Say Nothing by Patrick Radden Keefe

Written by , Posted in Reviews

Five Stars

Best for:
Anyone who appreciates excellent investigative reporting, people who are intrigued by true crime, anyone who is interested in the Troubles.

In a nutshell:
Investigative journalist Keefe uses the disappearance of widow and mother of 10 Jean McConville in the early 70s to explore the Troubles, focusing primarily on the Republican fight.

Worth quoting:
N/A (Audio book)

Why I chose it:
I find the Troubles to be an absolutely fascinating part of history. And they are being discussed a bit more often now, as the Good Friday Agreement is at risk due to Brexit.

Review:
For some reason, I have always found Ireland to be interesting. I’ve visited the Republic multiple times, and also spent time in the North, including in Belfast and Derry, where I visited the Museum of Free Derry. I was even accepted to a Masters program in Belfast where I planned to focus my studies on The Troubles, though ultimately I chose another path. I’ve read many books on the topic, and most have been emotive and intriguing, but none have been as well-written and fascinating as this one.

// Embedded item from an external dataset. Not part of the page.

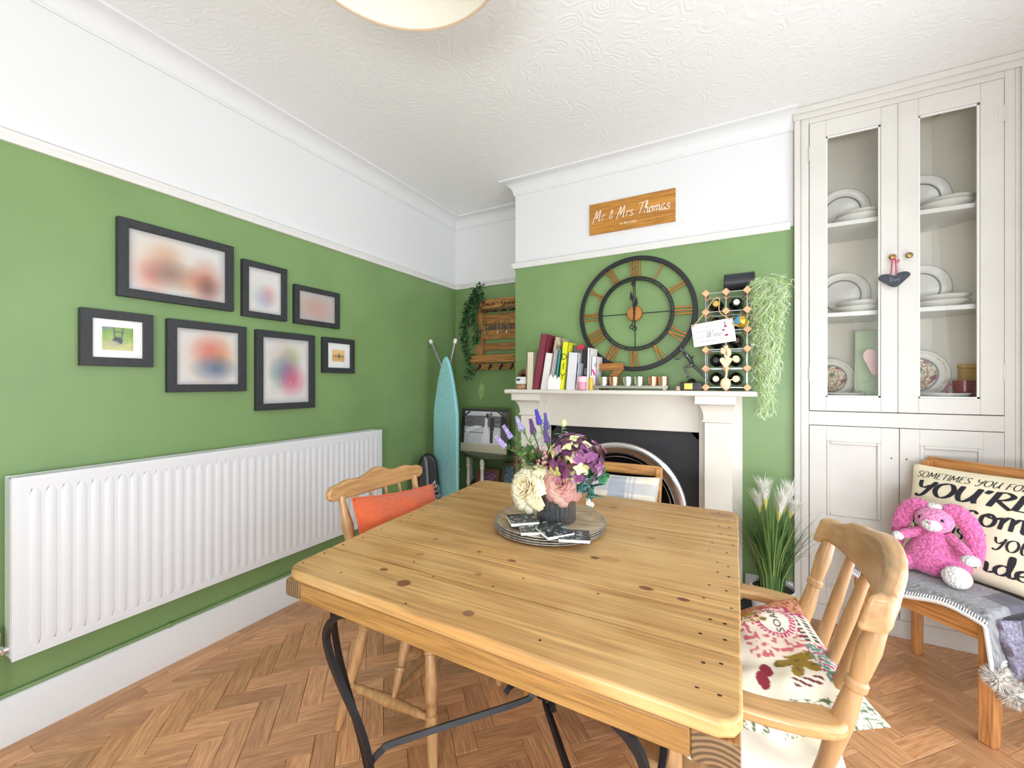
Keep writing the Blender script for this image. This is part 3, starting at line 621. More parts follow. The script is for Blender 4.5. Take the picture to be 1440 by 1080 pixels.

The book feels almost like a crime novel, but it’s about real people. Jane McConville was a widow with ten children, living in the Catholic area of Belfast in the early 1970s, when a group came and took her away. She was never seen again. Her story is the through-line we keep revisiting as Keefe explores some of the major players in the Republican fight for Irish independence in the North of Ireland. Dolours Price is the other main focus of the book, and her story of serving in the violent Provisional Irish Republican Army (IRA) is much of what keeps the book together.

Keefe explores how Price enlisted in the Provisional IRA (membership in which was and remains a crime) and carried out attacks, including the bombings in London in March 1973, and then engaged in a hunger strike after her conviction in an attempt to be recognized as a political prisoner and returned to Ireland. Keefe follows Gerry Adams as well, who has always claimed he was never a member of the IRA, but who clearly was very high up within the organization.

The book explores how the IRA disappeared some individuals, such as Jane McConville, and the impact that had on their families. But it also looks at the evolution of the movement from a violent one to one that embraced politics, through to the Good Friday Agreement of 1998. It then asks the question – what now? Price herself asks that question repeatedly, as she wonders what everything she did in her youth meant, given that the North of Ireland remains part of the UK.

Another intriguing part of the book is how the Belfast Project, which was housed at Boston College, plays a part in solving the McConville mystery. The Project was where individuals secretly recorded their experiences of the Troubles, with the promise that their recordings wouldn’t be released until after their deaths (spoiler: that didn’t happen). The goal was to build an archive of recollections before those with first-hand knowledge died.

I got the audio book version, and it was nearly 15 hours long but ultimately worth it, though I think a physical version would be just as good. Keefe is brilliant at spinning together tons of information without losing his reader.